┌────────

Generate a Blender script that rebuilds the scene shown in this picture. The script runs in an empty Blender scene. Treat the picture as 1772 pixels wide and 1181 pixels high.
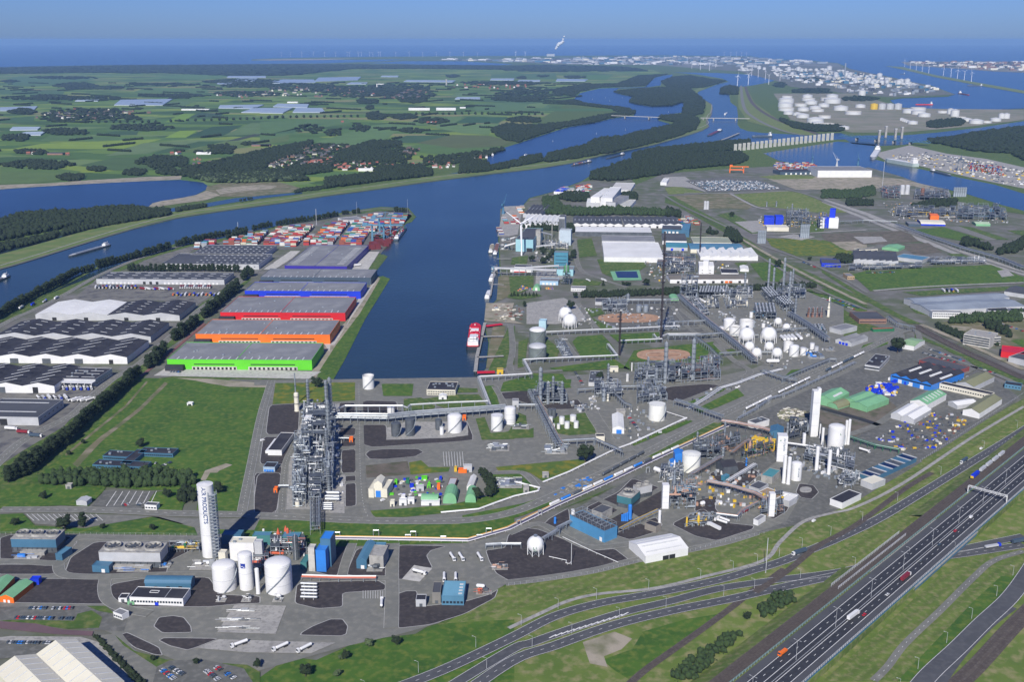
import bpy,math,random
import numpy as np
from mathutils import Vector,Matrix
from mathutils.geometry import tessellate_polygon
mc=math.cos;mz=math.sin;mp=math.pi
R=math.radians
S=bpy.context.scene
dQ=S.collection
bV=random.Random(7)
H,F,gv=440.,1850.,68.
eC=math.atan((590.5-gv)/F)
fT=bpy.data.cameras.new('camera');ek=bpy.data.objects.new('camera',fT);dQ.objects.link(ek)
fT.sensor_width=36;fT.lens=36*F/1772;fT.clip_start=1;fT.clip_end=200000
ek.location=(0,0,H);ek.rotation_euler=(mp/2-eC,0,0)
S.camera=ek
dB,dU=37.,191.
w=bpy.data.worlds.new('World');S.world=w;w.use_nodes=True
nt=w.node_tree;bg=nt.nodes['Background']
bo=nt.nodes.new('ShaderNodeTexSky');bo.sky_type='NISHITA';bo.sun_disc=False
bo.sun_elevation=R(dB);bo.sun_rotation=R(dU);bo.altitude=0;bo.air_density=1.
bo.dust_density=.3;bo.ozone_density=4.
dq=nt.nodes.new('ShaderNodeMix');dq.data_type='RGBA';dq.blend_type='MULTIPLY'
dq.inputs[0].default_value=1.;dq.inputs[7].default_value=(.4,.63,1.35,1)
nt.links.new(bo.outputs[0],dq.inputs[6]);nt.links.new(dq.outputs[2],bg.inputs[0])
bg.inputs[1].default_value=.055
sl=bpy.data.lights.new('sun','SUN');sl.energy=4.3;sl.angle=R(.5);sl.color=(1.,.95,.87)
so=bpy.data.objects.new('sun',sl);dQ.objects.link(so)
_d=Vector((-mz(R(dU))*mc(R(dB)),-mc(R(dU))*mc(R(dB)),-mz(R(dB))))
so.rotation_euler=_d.to_track_quat('-Z','Y').to_euler();so.location=(0,0,3000)
S.view_settings.view_transform='Standard';S.view_settings.look='None'
S.view_settings.exposure=.42;S.view_settings.gamma=1.
S.cycles.volume_bounces=0;S.cycles.max_bounces=6;S.cycles.diffuse_bounces=2
VW={'T':(0,0,1),'A':(0,820,3.271),'B':(440,820,3.271),'C':(880,820,3.271),'D':(1322,820,3.271),'E':(0,500,3.578),'F':(440,600,3.809),'G':(800,600,3.809),'H':(1150,560,4.921),'I':(1000,720,4.43),'J':(1372,560,3.9375),'K':(0,300,3.938),'L':(260,330,3.579),'M':(780,300,3.28),'N':(1150,280,4.217),'O':(1422,280,3.691),'P':(0,50,3.544),'Q':(450,50,3.544),'R':(850,50,3.938),'S':(1250,60,3.395),'U':(1440,980,5.337),'W':(490,640,4.073),'X':(1160,470,5.907),'Y':(780,360,7.382),'Z':(560,340,9.841),'a':(320,830,5.367),'b':(1330,670,6.5625),'c':(880,880,8.86),'d':(1060,380,4.92)}
CP,SP=mc(eC),mz(eC)
def TP(v,x,y):
 o=VW[v];return o[0]+x/o[2],o[1]+y/o[2]
def P(v,x,y,z=0.):
 tx,ty=TP(v,x,y)
 a=(tx-886)/F;b=(590.5-ty)/F
 dz=-SP+CP*b;dy=CP+SP*b
 dz=min(dz,-.004)
 t=(z-H)/dz
 return Vector((a*t,dy*t,z))
def eR(v,p):
 """metres per picture unit of view v (across) at point p, and cos of the look-down angle"""
 d=p.y*CP-(p.z-H)*SP
 dt=math.atan2(H-p.z,math.hypot(p.y,p.x))
 return d/F/VW[v][2],mc(dt),mz(dt)
MT={}
def M(aK,c1,c2=None,sc=.05,eT=.75,fp=0.,c3=None,cQ=.6,ec=0.,bc=None,fW=None,hI=4,dG=0):
 if aK in MT:return MT[aK]
 m=bpy.data.materials.new(aK);m.use_nodes=True;MT[aK]=m
 t=m.node_tree;N=t.nodes;Lk=t.links;b=N['Principled BSDF']
 b.inputs['Roughness'].default_value=eT;b.inputs['Metallic'].default_value=fp
 if fW is not None:b.inputs['Specular IOR Level'].default_value=fW
 b.inputs['Base Color'].default_value=(*c1,1)
 if c2 is None:c2=tuple(min(1,x*.86)for x in c1)
 tc=N.new('ShaderNodeTexCoord')
 mp=N.new('ShaderNodeMapping');mp.inputs['Location'].default_value=(dG,dG*.7,0);Lk.new(tc.outputs['Object'],mp.inputs[0])
 no=N.new('ShaderNodeTexNoise');no.inputs['Scale'].default_value=sc;no.inputs['Detail'].default_value=hI;no.inputs['Roughness'].default_value=.62
 Lk.new(mp.outputs[0],no.inputs['Vector'])
 r=N.new('ShaderNodeValToRGB');r.color_ramp.elements[0].position=.36;r.color_ramp.elements[1].position=.64
 r.color_ramp.elements[0].color=(*c1,1);r.color_ramp.elements[1].color=(*c2,1);Lk.new(no.outputs[0],r.inputs[0])
 dv=r.outputs[0]
 if c3 is not None:
  n2=N.new('ShaderNodeTexNoise');n2.inputs['Scale'].default_value=cQ;n2.inputs['Detail'].default_value=5;Lk.new(mp.outputs[0],n2.inputs['Vector'])
  r2=N.new('ShaderNodeValToRGB');r2.color_ramp.elements[0].position=.47;r2.color_ramp.elements[1].position=.68
  Lk.new(n2.outputs[0],r2.inputs[0])
  mx=N.new('ShaderNodeMix');mx.data_type='RGBA';Lk.new(r2.outputs[0],mx.inputs[0]);Lk.new(dv,mx.inputs[6]);mx.inputs[7].default_value=(*c3,1)
  dv=mx.outputs[2]
 if bc:
  gP=N.new('ShaderNodeMapping');gP.inputs['Rotation'].default_value=(0,0,R(bc[0]));Lk.new(tc.outputs['Object'],gP.inputs[0])
  wv=N.new('ShaderNodeTexWave');wv.inputs['Scale'].default_value=.314/bc[1];wv.inputs['Distortion'].default_value=bc[3]if len(bc)>3 else 0.
  wv.inputs['Detail Scale'].default_value=.4
  Lk.new(gP.outputs[0],wv.inputs[0])
  mx=N.new('ShaderNodeMix');mx.data_type='RGBA';mx.blend_type='MULTIPLY'
  ml=N.new('ShaderNodeMath');ml.operation='MULTIPLY';ml.inputs[1].default_value=bc[2];Lk.new(wv.outputs[1],ml.inputs[0])
  Lk.new(ml.outputs[0],mx.inputs[0]);Lk.new(dv,mx.inputs[6]);mx.inputs[7].default_value=(.45,.45,.45,1);dv=mx.outputs[2]
 Lk.new(dv,b.inputs['Base Color'])
 if ec:
  bp=N.new('ShaderNodeBump');bp.inputs['Strength'].default_value=ec;bp.inputs['Distance'].default_value=1.
  Lk.new(no.outputs[0]if c3 is None else n2.outputs[0],bp.inputs['Height']);Lk.new(bp.outputs[0],b.inputs['Normal'])
 return m
def bZ(aK,fu,sc,eT,ec):
 m=bpy.data.materials.new(aK);m.use_nodes=True;MT[aK]=m
 t=m.node_tree;N=t.nodes;Lk=t.links;b=N['Principled BSDF']
 b.inputs['Roughness'].default_value=eT;b.inputs['IOR'].default_value=1.33;b.inputs['Specular IOR Level'].default_value=.32
 tc=N.new('ShaderNodeTexCoord')
 no=N.new('ShaderNodeTexNoise');no.inputs['Scale'].default_value=.0035;no.inputs['Detail'].default_value=3;Lk.new(tc.outputs['Object'],no.inputs['Vector'])
 r=N.new('ShaderNodeValToRGB');r.color_ramp.elements[0].position=.35;r.color_ramp.elements[1].position=.65
 r.color_ramp.elements[0].color=(*[c*.82 for c in fu],1);r.color_ramp.elements[1].color=(*[c*1.2 for c in fu],1)
 Lk.new(no.outputs[0],r.inputs[0]);Lk.new(r.outputs[0],b.inputs['Base Color'])
 n2=N.new('ShaderNodeTexNoise');n2.inputs['Scale'].default_value=sc;n2.inputs['Detail'].default_value=4;Lk.new(tc.outputs['Object'],n2.inputs['Vector'])
 bp=N.new('ShaderNodeBump');bp.inputs['Strength'].default_value=ec;bp.inputs['Distance'].default_value=1.5
 Lk.new(n2.outputs[0],bp.inputs['Height']);Lk.new(bp.outputs[0],b.inputs['Normal'])
 return m
def eB(aK,fH,fj,sx,sy,cM):
 m=bpy.data.materials.new(aK);m.use_nodes=True;MT[aK]=m
 t=m.node_tree;N=t.nodes;Lk=t.links;b=N['Principled BSDF'];b.inputs['Roughness'].default_value=.9
 tc=N.new('ShaderNodeTexCoord');mp=N.new('ShaderNodeMapping');Lk.new(tc.outputs['Object'],mp.inputs[0])
 mp.inputs['Rotation'].default_value=(0,0,R(fj));mp.inputs['Scale'].default_value=(1/sx,1/sy,1);mp.inputs['Location'].default_value=(cM,cM*1.7,0)
 vo=N.new('ShaderNodeTexVoronoi');vo.distance='CHEBYCHEV';vo.inputs['Scale'].default_value=1.;vo.inputs['Randomness'].default_value=.75;Lk.new(mp.outputs[0],vo.inputs['Vector'])
 gk=N.new('ShaderNodeSeparateColor');Lk.new(vo.outputs['Color'],gk.inputs[0])
 r=N.new('ShaderNodeValToRGB');r.color_ramp.interpolation='CONSTANT'
 e=r.color_ramp.elements
 for i,c in enumerate(fH):
  el=e[i]if i<2 else e.new(i/len(fH))
  el.position=i/len(fH);el.color=(*c,1)
 Lk.new(gk.outputs[0],r.inputs[0])
 no=N.new('ShaderNodeTexNoise');no.inputs['Scale'].default_value=.012;no.inputs['Detail'].default_value=5;Lk.new(tc.outputs['Object'],no.inputs['Vector'])
 mx=N.new('ShaderNodeMix');mx.data_type='RGBA';mx.blend_type='MULTIPLY';Lk.new(no.outputs[0],mx.inputs[0]);Lk.new(r.outputs[0],mx.inputs[6]);mx.inputs[7].default_value=(.72,.8,.72,1)
 Lk.new(mx.outputs[2],b.inputs['Base Color'])
 return m
G1=(.036,.085,.01)
aW=M('grass',G1,(.062,.115,.014),.03,.95,c3=(.13,.15,.04),cQ=.15)
bQ=M('dry_grass',(.125,.175,.03),(.08,.135,.018),.02,.95,c3=(.22,.21,.09),cQ=.11)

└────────

*TASK BRIEF*. Reply with only the number of lines in the material above where the string "picture" appears.

*EXERCISE ANSWER*. 2